Physics professor Paul Souder has been awarded a $238,000 grant from the National Science Foundation for his project, Collaborative research: Apparatus for normalization and systematic control of the MOLLER experiment.
Souder’s funding will contribute to his collaborative work on the Measurement of a Lepton-Lepton Electroweak Reaction experiment, or MOLLER experiment, at the U.S. Department of Energy’s Thomas Jefferson National Accelerator Facility in Newport News, Virginia.
The MOLLER experiment is designed to precisely measure the electron’s weak charge, which is a gauge of how much influence the weak force exerts on the electron. The weak force, which is the mechanism responsible for the radioactive decay of atoms, is one of the four fundamental forces of nature, which also include electromagnetism, the strong force and gravity.
The MOLLER experiment uses Jefferson Laboratory's state-of-the-art electron accelerator to study electron scattering. Souder and his students will be assisting in the construction of the detectors for the scattered particles, which is the heart of the MOLLER experiment.

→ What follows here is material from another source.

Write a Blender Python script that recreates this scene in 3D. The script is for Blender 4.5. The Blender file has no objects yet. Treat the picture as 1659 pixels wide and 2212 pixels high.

Souder has been working on the MOLLER experiment for over 15 years and is among over 100 nuclear physicists from more than 30 institutions actively involved in the collaboration. His NSF award contributes to the funding for the MOLLER experiment, which is principally funded by the United States Department of Energy Office of Science, with other major sources of funding from the U.S. National Science Foundation, the Canadian Foundation for Innovation and Research Manitoba.